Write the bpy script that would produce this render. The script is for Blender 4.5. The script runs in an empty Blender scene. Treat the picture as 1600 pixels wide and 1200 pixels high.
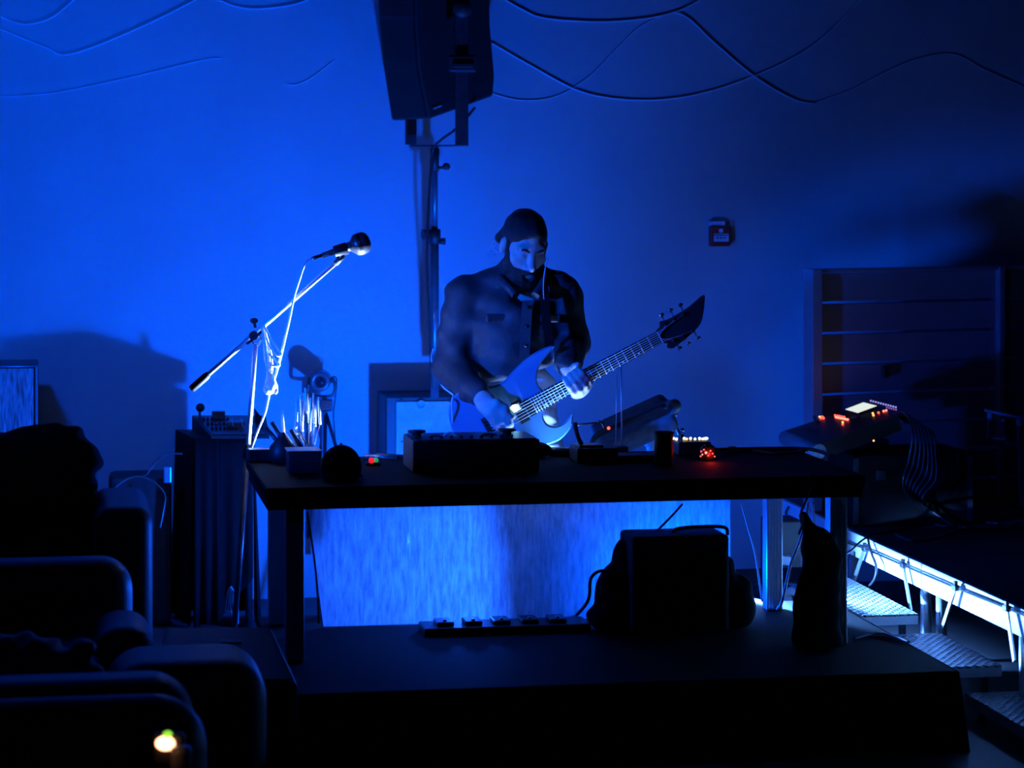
import bpy, bmesh, math, random
import numpy as np
from mathutils import Vector, Matrix
random.seed(7)
scene = bpy.context.scene
COL = scene.collection
# ------------------------------------------------------------------ camera
FPX, CXP, HZ, HC, YAW = 4000.0, 800.0, 268.0, 1.85, math.radians(10)
C10, S10 = math.cos(YAW), math.sin(YAW)
RV = Vector((C10, -S10, 0)); FV = Vector((S10, C10, 0)); ZV = Vector((0, 0, 1))
cd = bpy.data.cameras.new('camera'); camo = bpy.data.objects.new('camera', cd); COL.objects.link(camo)
cd.sensor_width = 36; cd.lens = 36 * FPX / 1600; cd.shift_y = -(600 - HZ) / 1600
camo.location = (0, 0, HC); camo.rotation_euler = (math.pi / 2, 0, -YAW)
cd.dof.use_dof = True; cd.dof.focus_distance = 11.0; cd.dof.aperture_fstop = 2.4
scene.camera = camo
# ------------------------------------------------------------------ world, exposure
w = bpy.data.worlds.new('dark_room'); scene.world = w; w.use_nodes = True
w.node_tree.nodes['Background'].inputs[0].default_value = (0.0, 0.02, 0.25, 1)
w.node_tree.nodes['Background'].inputs[1].default_value = 0.004
vs = scene.view_settings
vs.view_transform = 'Standard'; vs.look = 'None'; vs.gamma = 1; vs.use_curve_mapping = False; vs.exposure = 0.0
scene.cycles.use_denoising = True
# ------------------------------------------------------------------ projection helpers (1600x1200 frame)
def cam(px, py, d):
    return RV * ((px - CXP) / FPX * d) + FV * d + ZV * (HC - (py - HZ) / FPX * d)
def G(px, py, z):                      # point of height z
    return cam(px, py, (HC - z) * FPX / (py - HZ))
def onY(px, py, y):                    # point on the plane world y
    return cam(px, py, y / (C10 - (px - CXP) / FPX * S10))
def onX(px, py, x):
    return cam(px, py, x / (S10 + (px - CXP) / FPX * C10))
LIGHTS = []
def lamp(name, kind, loc, color, power, size=0.05, target=None, angle=160, blend=1.0):
    l = bpy.data.lights.new(name, kind); l.color = color; l.energy = power
    if kind == 'AREA': l.size = size
    else: l.shadow_soft_size = size
    if kind == 'SPOT': l.spot_size = math.radians(angle); l.spot_blend = blend
    o = bpy.data.objects.new(name, l); COL.objects.link(o); o.location = loc
    if target is not None:
        o.rotation_euler = (Vector(target) - Vector(loc)).to_track_quat('-Z', 'Y').to_euler()
    return o
FLOOR = -0.30
WALLY = 12.9
PAR1 = cam(724, 862, 11.26)            # floor LED behind the table, beside the player's leg
FILL2 = cam(1022, 896, 11.0)            # added lamp position further right, to brighten the sheet there
FILL3 = cam(862, 765, 10.775)            # added small uplight for the hands, behind the table, in front of the player
FILL4 = cam(1163, 913, 11.08)           # added side-facing floor light to brighten the stage edge beam
FILL5 = cam(612, 782, 10.92)            # added uplight behind the table, to whiten the microphone boom
FILL6 = cam(846, 800, 10.96)            # added uplight for shirt and thigh, between the guitar and the player
BLUE = (0.0, 0.078, 1.0)
lamp('floor_led_light', 'SPOT', PAR1, BLUE, 370, 0.03, onY(120, 160, WALLY), 152)
lamp('floor_led_spill', 'POINT', PAR1, BLUE, 72, 0.03)
lamp('floor_led_sheet', 'SPOT', PAR1, (0.02, 0.13, 1.0), 62, 0.03, PAR1 + Vector((-.2, -1, 0.05)), 150)
lamp('boom_fill_white', 'SPOT', FILL5, (0.30, 0.48, 1.0), 1700, 0.03, FILL5 + Vector((-.6, -.22, .85)), 66, .4)  # added white fill that blows out the boom and cord tassel
lamp('body_fill', 'SPOT', FILL6, (0.16, 0.34, 1.0), 110, 0.03, FILL6 + Vector((.05, -.05, 1)), 70, .5)  # added fill from below for shirt and thigh
lamp('beam_fill_white', 'SPOT', FILL4, (0.10, 0.32, 1.0), 800, 0.03, FILL4 + Vector((1, -.25, -.04)), 130, .3)  # added white fill along the stage edge beam
lamp('sheet_fill_blue', 'SPOT', FILL2 - ZV * .02, BLUE, 90, 0.05, FILL2 + Vector((.05, -1, .1)), 150)  # added blue fill behind the right half of the sheet
lamp('hand_fill_white', 'SPOT', FILL3, (0.12, 0.30, 1.0), 34, 0.025, FILL3 + Vector((-.02, -.34, 1)), 92, .5)  # added white fill under the hands and guitar
lamp('side_par_light', 'SPOT', (-1.6, 8.6, 1.5), BLUE, 1600, 0.12, (2.0, 10.9, 1.05), 24)
lamp('wall_fill_light', 'SPOT', (-1.2, 9.0, 3.3), BLUE, 480, 0.2, onY(20, 310, WALLY), 66)  # added soft blue fill for the left of the back wall
lamp('overhead_fill_light', 'SPOT', (-1.6, 5.2, 3.6), BLUE, 14, 0.15, (1.9, 10.6, 0.6), 60)  # added weak blue room fill from overhead

# ------------------------------------------------------------------ materials
MATS = {}
def mat(name, col, rough=0.6, metal=0.0, noise=0.25, nscale=30, bump=0.0, bscale=200, emit=None, estr=0, spec=0.5, stretch=None, coat=0):
    if name in MATS: return MATS[name]
    m = bpy.data.materials.new(name); m.use_nodes = True; MATS[name] = m
    nt = m.node_tree; b = nt.nodes['Principled BSDF']
    b.inputs['Roughness'].default_value = rough; b.inputs['Metallic'].default_value = metal
    b.inputs['Specular IOR Level'].default_value = spec
    if coat: b.inputs['Coat Weight'].default_value = coat
    tc = nt.nodes.new('ShaderNodeTexCoord'); mp = nt.nodes.new('ShaderNodeMapping')
    nt.links.new(tc.outputs['Object'], mp.inputs[0])
    if stretch: mp.inputs['Scale'].default_value = stretch
    n = nt.nodes.new('ShaderNodeTexNoise'); n.inputs['Scale'].default_value = nscale; n.inputs['Detail'].default_value = 4
    nt.links.new(mp.outputs[0], n.inputs['Vector'])
    r = nt.nodes.new('ShaderNodeValToRGB')
    lo = [max(0, c * (1 - noise)) for c in col]; hi = [min(1, c * (1 + noise)) for c in col]
    r.color_ramp.elements[0].color = (*lo, 1); r.color_ramp.elements[1].color = (*hi, 1)
    r.color_ramp.elements[0].position = 0.3; r.color_ramp.elements[1].position = 0.7
    nt.links.new(n.outputs['Fac'], r.inputs[0]); nt.links.new(r.outputs[0], b.inputs['Base Color'])
    if bump:
        n2 = nt.nodes.new('ShaderNodeTexNoise'); n2.inputs['Scale'].default_value = bscale; n2.inputs['Detail'].default_value = 3
        nt.links.new(mp.outputs[0], n2.inputs['Vector'])
        bp = nt.nodes.new('ShaderNodeBump'); bp.inputs['Strength'].default_value = bump; bp.inputs['Distance'].default_value = 0.01
        nt.links.new(n2.outputs['Fac'], bp.inputs['Height']); nt.links.new(bp.outputs[0], b.inputs['Normal'])
    if emit:
        b.inputs['Emission Color'].default_value = (*emit, 1); b.inputs['Emission Strength'].default_value = estr
    return m
M_WALL = mat('wall_paint', (0.5, 0.5, 0.52), 0.75, noise=0.06, nscale=2.2, bump=0.05, bscale=60)
M_FLOOR = mat('floor_concrete', (0.045, 0.045, 0.05), 0.6, noise=0.25, nscale=5)
M_BLACK = mat('black_plastic', (0.02, 0.02, 0.022), 0.5)
M_MATTE = mat('black_matte', (0.012, 0.012, 0.013), 0.85, noise=0.3)
M_DECK = mat('black_deck_board', (0.003, 0.003, 0.0035), 0.75, noise=0.4, nscale=40, bump=0.15, spec=0.1)
M_CARPET = mat('black_speckled_carpet', (0.055, 0.055, 0.06), 0.9, noise=0.9, nscale=160, bump=0.4, bscale=300)
M_CLOTH = mat('black_cloth', (0.006, 0.006, 0.007), 0.9, spec=0.12, bump=0.1, bscale=80)
M_DARKCLOTH = mat('dark_jacket_cloth', (0.04, 0.04, 0.045), 0.65, noise=0.3, nscale=14, bump=0.45, bscale=24)
M_LEATHER = mat('black_leather', (0.02, 0.02, 0.022), 0.5, noise=0.3, bump=0.08, bscale=60)
M_ALU = mat('aluminium', (0.75, 0.76, 0.78), 0.38, 0.85, noise=0.08, nscale=20, bump=0.03)
M_WHITEALU = mat('pale_aluminium', (0.85, 0.85, 0.86), 0.5, 0.0, noise=0.08, nscale=6)
M_SATIN = mat('satin_nickel', (0.8, 0.8, 0.82), 0.35, 0.3, noise=0.03)
M_CHROME = mat('chrome', (0.85, 0.85, 0.86), 0.18, 1.0, noise=0.03)
M_STEEL = mat('dark_steel', (0.09, 0.09, 0.1), 0.35, 0.7)
M_POLE = mat('painted_steel_pole', (0.16, 0.16, 0.17), 0.3, 0.4)
M_GREYBOX = mat('worn_grey_panel', (0.42, 0.42, 0.44), 0.6, noise=0.18, nscale=18, bump=0.1, bscale=40)
M_GRILLE = mat('grille_cloth', (0.35, 0.36, 0.38), 0.6, 0.3, noise=0.75, nscale=60, stretch=(2.0, 2.0, 0.25))
M_ROPE = mat('grey_cable_sheath', (0.85, 0.85, 0.87), 0.35, noise=0.05)
M_WHITE = mat('white_plastic', (0.85, 0.85, 0.85), 0.4, noise=0.05)
M_CORD = mat('white_cotton_cord', (0.9, 0.9, 0.9), 0.8, noise=0.1, bump=0.3, bscale=150)
M_SKIN = mat('skin', (0.62, 0.5, 0.44), 0.5, noise=0.08, nscale=25, bump=0.05)
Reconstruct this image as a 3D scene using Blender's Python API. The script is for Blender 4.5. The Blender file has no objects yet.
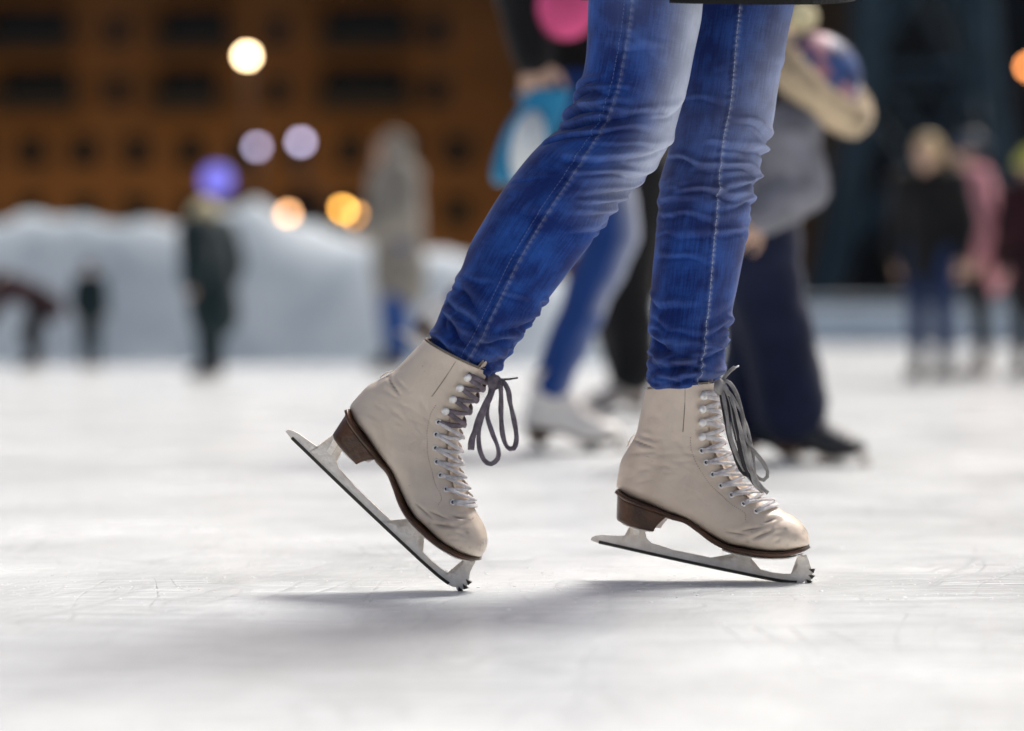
import bpy, bmesh, math, random
import numpy as np
from mathutils import Vector, Matrix, noise
PI = math.pi
R = math.radians
random.seed(4)
S = bpy.context.scene
COL = S.collection

# ------------------------------------------------------------------ camera maths (a real 100 mm f/2 lens close to the ice)
CAM_H, F, PITCH = 0.3138, 2844.4, math.atan(37.5 / 2844.4)
def at(px, py, d):
    """world point at distance d along the view axis direction y, seen at photo position px, py"""
    vx, vz = (px - 512) / F, (365.5 - py) / F
    c, s = math.cos(PITCH), math.sin(PITCH)
    dy, dz = c + vz * s, -s + vz * c
    return Vector((vx * d / dy, d, CAM_H + dz * d / dy))

# ------------------------------------------------------------------ materials
def mat(name, base, rough=0.6, metal=0.0, spec=0.5, emit=None, estr=0.0, var=0.0, vscale=20.0, bump=0.0, bscale=60.0, base2=None, coat=0.0, stretch=None, sheen=0.0):
    m = bpy.data.materials.new(name); m.use_nodes = True
    nt = m.node_tree; b = nt.nodes['Principled BSDF']; L = nt.links.new
    b.inputs['Base Color'].default_value = (*base, 1); b.inputs['Roughness'].default_value = rough
    b.inputs['Metallic'].default_value = metal; b.inputs['Specular IOR Level'].default_value = spec
    if coat: b.inputs['Coat Weight'].default_value = coat; b.inputs['Coat Roughness'].default_value = 0.25
    if sheen: b.inputs['Sheen Weight'].default_value = sheen
    if emit: b.inputs['Emission Color'].default_value = (*emit, 1); b.inputs['Emission Strength'].default_value = estr
    if var or bump or base2:
        tc = nt.nodes.new('ShaderNodeTexCoord'); src = tc.outputs['Object']
        if stretch:
            mp = nt.nodes.new('ShaderNodeMapping'); mp.inputs['Scale'].default_value = stretch; L(src, mp.inputs[0]); src = mp.outputs[0]
    if var or base2:
        n = nt.nodes.new('ShaderNodeTexNoise'); n.inputs['Scale'].default_value = vscale; n.inputs['Detail'].default_value = 6; L(src, n.inputs['Vector'])
        rp = nt.nodes.new('ShaderNodeValToRGB'); L(n.outputs[0], rp.inputs[0])
        rp.color_ramp.elements[0].position = 0.35; rp.color_ramp.elements[1].position = 0.65
        c2 = base2 or tuple(min(1, c * (1 + var)) for c in base)
        c1 = base if base2 else tuple(c * (1 - var) for c in base)
        rp.color_ramp.elements[0].color = (*c1, 1); rp.color_ramp.elements[1].color = (*c2, 1)
        L(rp.outputs[0], b.inputs['Base Color'])
    if bump:
        n2 = nt.nodes.new('ShaderNodeTexNoise'); n2.inputs['Scale'].default_value = bscale; n2.inputs['Detail'].default_value = 5; L(src, n2.inputs['Vector'])
        bp = nt.nodes.new('ShaderNodeBump'); bp.inputs['Strength'].default_value = bump; bp.inputs['Distance'].default_value = 0.01; L(n2.outputs[0], bp.inputs['Height']); L(bp.outputs[0], b.inputs['Normal'])
    return m

def ice_material():
    m = bpy.data.materials.new('rink_ice'); m.use_nodes = True
    nt = m.node_tree; b = nt.nodes['Principled BSDF']; L = nt.links.new; N = nt.nodes.new
    tc = N('ShaderNodeTexCoord')
    def noise_(scale, det, sc=(1, 1, 1), rot=0, dist=0):
        mp = N('ShaderNodeMapping'); mp.inputs['Scale'].default_value = sc; mp.inputs['Rotation'].default_value = (0, 0, rot); L(tc.outputs['Object'], mp.inputs[0])
        n = N('ShaderNodeTexNoise'); n.inputs['Scale'].default_value = scale; n.inputs['Detail'].default_value = det; n.inputs['Distortion'].default_value = dist; L(mp.outputs[0], n.inputs['Vector'])
        return n.outputs[0]
    def ramp(x, p0, p1, c0, c1):
        r = N('ShaderNodeValToRGB'); r.color_ramp.elements[0].position = p0; r.color_ramp.elements[1].position = p1
        r.color_ramp.elements[0].color = (*c0, 1); r.color_ramp.elements[1].color = (*c1, 1); L(x, r.inputs[0]); return r.outputs[0]
    def mix(f, a, c, mode='MIX'):
        x = N('ShaderNodeMix'); x.data_type = 'RGBA'; x.blend_type = mode
        if isinstance(f, float): x.inputs[0].default_value = f
        else: L(f, x.inputs[0])
        L(a, x.inputs[6]); L(c, x.inputs[7]); return x.outputs[2]
    big = ramp(noise_(0.9, 4, (1, 1.0, 1), 0.3, 0.6), 0.32, 0.68, (0.80, 0.835, 0.84), (0.855, 0.885, 0.885))
    fine = ramp(noise_(14, 8, (1, .35, 1), 0.5), 0.35, 0.7, (0.90, 0.90, 0.90), (1, 1, 1))
    col = mix(1.0, big, fine, 'MULTIPLY')
    # skate cuts: thin wandering lines
    cuts = None
    for sc, rot, wid, st_, ds_ in ((1.6, 0.2, .012, (1, .32, 1), 1.2), (2.3, 1.25, .010, (1, .32, 1), 1.2), (3.1, .75, .012, (1, .32, 1), 1.2), (3.0, .08, .016, (.16, 1, 1), .5), (5.0, -.2, .02, (.12, 1, 1), .4), (4.0, .35, .018, (.15, 1, 1), .4), (7.0, .15, .03, (.10, 1, 1), .3)):
        v = noise_(sc, 1, st_, rot, ds_)
        mth = N('ShaderNodeMath'); mth.operation = 'PINGPONG'; L(v, mth.inputs[0]); mth.inputs[1].default_value = .06
        line = ramp(mth.outputs[0], 0.0, wid, (1, 1, 1), (0, 0, 0))
        cuts = line if cuts is None else mix(1.0, cuts, line, 'LIGHTEN')
    gate = ramp(noise_(4, 4), 0.40, 0.6, (0, 0, 0), (1, 1, 1))
    cuts = mix(1.0, cuts, gate, 'MULTIPLY')
    dark = N('ShaderNodeRGB'); dark.outputs[0].default_value = (.62, .64, .65, 1)
    mulc = N('ShaderNodeMath'); mulc.operation = 'MULTIPLY'; L(cuts, mulc.inputs[0]); mulc.inputs[1].default_value = .5
    col = mix(mulc.outputs[0], col, dark.outputs[0])
    L(col, b.inputs['Base Color'])
    rr = N('ShaderNodeMapRange'); L(noise_(2.2, 5, (1, 1, 1), 0, .4), rr.inputs[0]); rr.inputs[1].default_value = .3; rr.inputs[2].default_value = .7; rr.inputs[3].default_value = .16; rr.inputs[4].default_value = .30
    L(rr.outputs[0], b.inputs['Roughness'])
    b.inputs['IOR'].default_value = 1.31; b.inputs['Specular IOR Level'].default_value = .5
    add = N('ShaderNodeMath'); add.operation = 'SUBTRACT'; L(noise_(55, 8, (1, .5, 1), .4), add.inputs[0]); L(cuts, add.inputs[1])
    add2 = N('ShaderNodeMath'); add2.operation = 'MULTIPLY_ADD'; L(noise_(7, 4), add2.inputs[0]); add2.inputs[1].default_value = 2.0; L(add.outputs[0], add2.inputs[2])
    bp = N('ShaderNodeBump'); bp.inputs['Strength'].default_value = .4; bp.inputs['Distance'].default_value = .004
    L(add2.outputs[0], bp.inputs['Height']); L(bp.outputs[0], b.inputs['Normal'])
    return m

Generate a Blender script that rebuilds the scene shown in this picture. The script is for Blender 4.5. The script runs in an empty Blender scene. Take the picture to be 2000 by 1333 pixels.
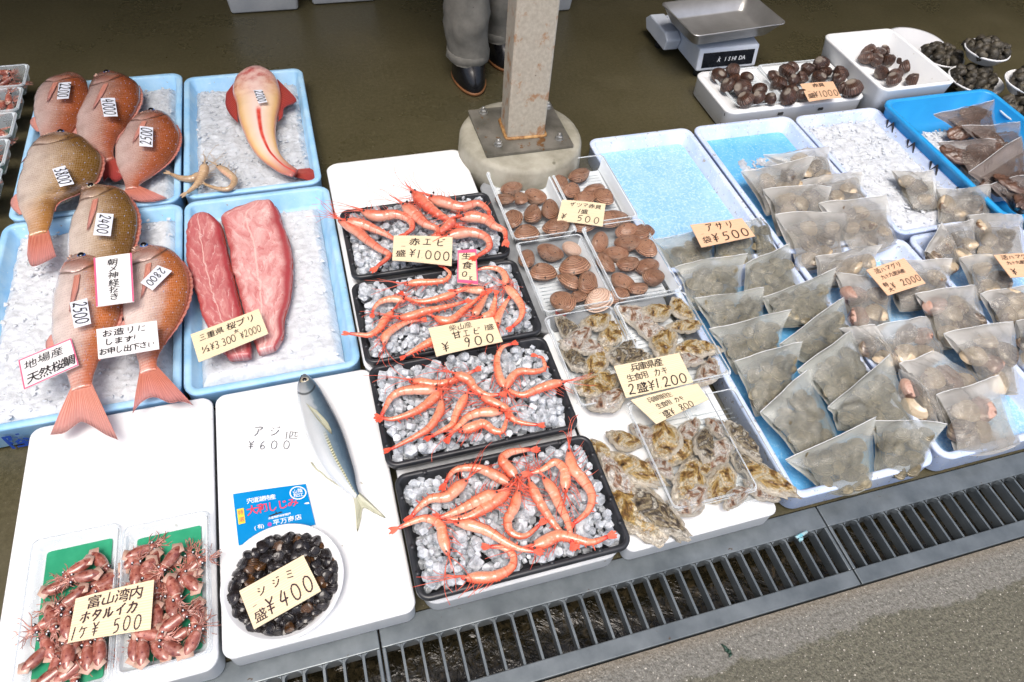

•••

# [TASK]
Give again, exactly as written above, every line from the one holding "Reconstruct this image" to the one holding "COL = S.collection", with both ends kept and the pictures left out.

# [TASK OUTPUT]
Reconstruct this image as a 3D scene using Blender's Python API. The script is for Blender 4.5. The Blender file has no objects yet.
import bpy, bmesh, math, random
import numpy as np
from mathutils import Vector, Matrix, noise
PI = math.pi
R = math.radians
random.seed(4)
S = bpy.context.scene
COL = S.collection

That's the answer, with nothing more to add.